### Problem statement
Within the data that follows, set down exactly the lines from the one containing "ln = nrm(ln+np.array([0,-.6,.3]));" through the one containing "p, N = blobs(BC2, 4200, .3, (5,-.8));", both ends included.

### Data shown

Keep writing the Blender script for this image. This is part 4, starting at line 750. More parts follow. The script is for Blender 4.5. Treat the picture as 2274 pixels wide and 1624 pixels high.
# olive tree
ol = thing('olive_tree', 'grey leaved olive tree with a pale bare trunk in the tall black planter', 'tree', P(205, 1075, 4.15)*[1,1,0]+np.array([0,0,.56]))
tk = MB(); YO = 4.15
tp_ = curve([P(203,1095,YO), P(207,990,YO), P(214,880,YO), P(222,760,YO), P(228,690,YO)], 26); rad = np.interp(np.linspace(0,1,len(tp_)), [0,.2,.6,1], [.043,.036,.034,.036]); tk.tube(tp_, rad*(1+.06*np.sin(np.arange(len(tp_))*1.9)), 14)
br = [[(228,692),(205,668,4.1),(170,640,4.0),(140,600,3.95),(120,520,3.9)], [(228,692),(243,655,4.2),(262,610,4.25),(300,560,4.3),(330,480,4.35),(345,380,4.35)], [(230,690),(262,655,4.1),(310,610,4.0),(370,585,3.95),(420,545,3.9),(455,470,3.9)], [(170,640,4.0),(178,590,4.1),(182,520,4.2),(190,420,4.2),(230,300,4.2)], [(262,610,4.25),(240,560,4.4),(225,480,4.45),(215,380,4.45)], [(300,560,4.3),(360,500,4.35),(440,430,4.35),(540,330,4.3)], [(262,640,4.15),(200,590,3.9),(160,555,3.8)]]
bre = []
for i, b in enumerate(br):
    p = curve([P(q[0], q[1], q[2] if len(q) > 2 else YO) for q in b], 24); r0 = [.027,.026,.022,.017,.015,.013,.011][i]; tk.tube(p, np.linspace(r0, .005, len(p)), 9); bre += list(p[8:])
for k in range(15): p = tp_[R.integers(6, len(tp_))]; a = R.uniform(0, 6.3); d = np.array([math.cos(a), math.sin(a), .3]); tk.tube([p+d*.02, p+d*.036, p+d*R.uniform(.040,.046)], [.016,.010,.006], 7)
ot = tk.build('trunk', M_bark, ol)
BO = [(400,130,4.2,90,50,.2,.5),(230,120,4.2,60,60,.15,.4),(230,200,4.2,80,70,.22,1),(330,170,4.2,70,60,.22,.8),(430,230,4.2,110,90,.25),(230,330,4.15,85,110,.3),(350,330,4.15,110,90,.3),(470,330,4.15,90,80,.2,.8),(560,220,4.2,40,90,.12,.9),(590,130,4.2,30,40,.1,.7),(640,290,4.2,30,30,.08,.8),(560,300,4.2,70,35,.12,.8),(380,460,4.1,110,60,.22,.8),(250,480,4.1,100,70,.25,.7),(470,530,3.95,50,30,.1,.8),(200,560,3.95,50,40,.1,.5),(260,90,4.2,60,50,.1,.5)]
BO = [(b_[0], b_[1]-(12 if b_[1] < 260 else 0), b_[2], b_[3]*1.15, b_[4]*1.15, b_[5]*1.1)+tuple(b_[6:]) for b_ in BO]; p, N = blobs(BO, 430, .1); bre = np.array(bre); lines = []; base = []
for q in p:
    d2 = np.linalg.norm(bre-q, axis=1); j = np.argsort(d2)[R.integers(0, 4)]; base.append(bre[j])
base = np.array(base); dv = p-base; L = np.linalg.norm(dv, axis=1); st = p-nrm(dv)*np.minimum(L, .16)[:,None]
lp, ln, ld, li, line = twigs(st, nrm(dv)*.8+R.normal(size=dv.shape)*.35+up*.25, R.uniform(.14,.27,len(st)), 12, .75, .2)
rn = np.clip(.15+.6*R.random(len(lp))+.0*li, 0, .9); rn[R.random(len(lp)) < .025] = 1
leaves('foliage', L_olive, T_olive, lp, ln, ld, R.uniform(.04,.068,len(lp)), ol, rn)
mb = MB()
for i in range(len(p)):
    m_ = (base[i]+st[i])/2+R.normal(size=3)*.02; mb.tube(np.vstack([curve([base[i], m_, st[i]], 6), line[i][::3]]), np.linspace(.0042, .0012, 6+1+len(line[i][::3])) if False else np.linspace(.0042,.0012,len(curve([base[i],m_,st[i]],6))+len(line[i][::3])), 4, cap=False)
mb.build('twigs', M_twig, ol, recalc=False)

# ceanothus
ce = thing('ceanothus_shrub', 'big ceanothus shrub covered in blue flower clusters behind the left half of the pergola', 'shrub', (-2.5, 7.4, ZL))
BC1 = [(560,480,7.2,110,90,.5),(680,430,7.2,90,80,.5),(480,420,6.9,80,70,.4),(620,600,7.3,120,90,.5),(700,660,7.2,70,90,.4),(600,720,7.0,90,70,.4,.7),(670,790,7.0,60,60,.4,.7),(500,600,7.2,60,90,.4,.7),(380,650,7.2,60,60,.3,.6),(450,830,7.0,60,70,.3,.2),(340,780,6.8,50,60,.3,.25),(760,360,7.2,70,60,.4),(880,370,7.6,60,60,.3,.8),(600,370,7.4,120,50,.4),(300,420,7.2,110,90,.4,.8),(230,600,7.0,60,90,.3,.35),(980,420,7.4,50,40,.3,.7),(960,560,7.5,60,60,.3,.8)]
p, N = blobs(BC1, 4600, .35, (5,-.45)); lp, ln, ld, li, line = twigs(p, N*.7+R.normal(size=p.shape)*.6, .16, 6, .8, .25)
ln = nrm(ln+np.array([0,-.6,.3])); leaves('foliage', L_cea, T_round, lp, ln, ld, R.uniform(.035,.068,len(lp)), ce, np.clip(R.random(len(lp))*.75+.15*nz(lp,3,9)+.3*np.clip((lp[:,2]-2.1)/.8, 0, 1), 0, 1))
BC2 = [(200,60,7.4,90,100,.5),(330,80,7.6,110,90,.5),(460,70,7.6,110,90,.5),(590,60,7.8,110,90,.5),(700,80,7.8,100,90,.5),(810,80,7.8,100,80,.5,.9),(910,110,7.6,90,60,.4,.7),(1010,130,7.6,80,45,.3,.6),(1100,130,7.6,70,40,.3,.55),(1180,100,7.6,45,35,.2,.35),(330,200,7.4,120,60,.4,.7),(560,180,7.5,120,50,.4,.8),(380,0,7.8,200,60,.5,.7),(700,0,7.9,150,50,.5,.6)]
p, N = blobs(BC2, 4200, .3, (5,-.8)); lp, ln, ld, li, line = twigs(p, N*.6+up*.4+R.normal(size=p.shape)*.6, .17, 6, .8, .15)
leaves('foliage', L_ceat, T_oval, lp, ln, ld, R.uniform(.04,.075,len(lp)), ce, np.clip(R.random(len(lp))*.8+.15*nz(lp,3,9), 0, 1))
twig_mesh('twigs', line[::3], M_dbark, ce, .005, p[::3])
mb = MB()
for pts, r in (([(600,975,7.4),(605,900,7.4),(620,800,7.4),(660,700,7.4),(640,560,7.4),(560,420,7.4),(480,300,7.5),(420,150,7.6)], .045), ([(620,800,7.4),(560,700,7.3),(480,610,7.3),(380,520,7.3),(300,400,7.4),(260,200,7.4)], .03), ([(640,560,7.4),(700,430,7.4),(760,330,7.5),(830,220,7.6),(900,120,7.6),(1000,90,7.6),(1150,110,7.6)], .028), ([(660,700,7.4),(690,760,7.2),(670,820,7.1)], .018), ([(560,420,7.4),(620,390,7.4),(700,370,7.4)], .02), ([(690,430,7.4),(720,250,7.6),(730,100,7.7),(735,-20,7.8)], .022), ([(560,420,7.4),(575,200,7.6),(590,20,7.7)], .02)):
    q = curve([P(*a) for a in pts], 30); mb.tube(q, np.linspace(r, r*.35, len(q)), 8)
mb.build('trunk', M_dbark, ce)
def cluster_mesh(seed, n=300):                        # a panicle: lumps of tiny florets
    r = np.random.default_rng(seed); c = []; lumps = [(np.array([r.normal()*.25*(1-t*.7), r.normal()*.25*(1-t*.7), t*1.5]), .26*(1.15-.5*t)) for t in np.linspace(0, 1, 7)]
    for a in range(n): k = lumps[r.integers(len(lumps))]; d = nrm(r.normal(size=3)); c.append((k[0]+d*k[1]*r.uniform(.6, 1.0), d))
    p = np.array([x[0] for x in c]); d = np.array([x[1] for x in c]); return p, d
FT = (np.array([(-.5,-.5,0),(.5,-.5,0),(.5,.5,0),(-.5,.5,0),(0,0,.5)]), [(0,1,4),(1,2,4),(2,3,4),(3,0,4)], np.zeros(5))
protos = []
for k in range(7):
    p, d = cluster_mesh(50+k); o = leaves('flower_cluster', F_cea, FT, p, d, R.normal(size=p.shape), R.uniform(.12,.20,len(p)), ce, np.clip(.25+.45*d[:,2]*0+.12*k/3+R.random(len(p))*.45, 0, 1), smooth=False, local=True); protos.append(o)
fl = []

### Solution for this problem
ln = nrm(ln+np.array([0,-.6,.3])); leaves('foliage', L_cea, T_round, lp, ln, ld, R.uniform(.035,.068,len(lp)), ce, np.clip(R.random(len(lp))*.75+.15*nz(lp,3,9)+.3*np.clip((lp[:,2]-2.1)/.8, 0, 1), 0, 1))
BC2 = [(200,60,7.4,90,100,.5),(330,80,7.6,110,90,.5),(460,70,7.6,110,90,.5),(590,60,7.8,110,90,.5),(700,80,7.8,100,90,.5),(810,80,7.8,100,80,.5,.9),(910,110,7.6,90,60,.4,.7),(1010,130,7.6,80,45,.3,.6),(1100,130,7.6,70,40,.3,.55),(1180,100,7.6,45,35,.2,.35),(330,200,7.4,120,60,.4,.7),(560,180,7.5,120,50,.4,.8),(380,0,7.8,200,60,.5,.7),(700,0,7.9,150,50,.5,.6)]
p, N = blobs(BC2, 4200, .3, (5,-.8)); lp, ln, ld, li, line = twigs(p, N*.6+up*.4+R.normal(size=p.shape)*.6, .17, 6, .8, .15)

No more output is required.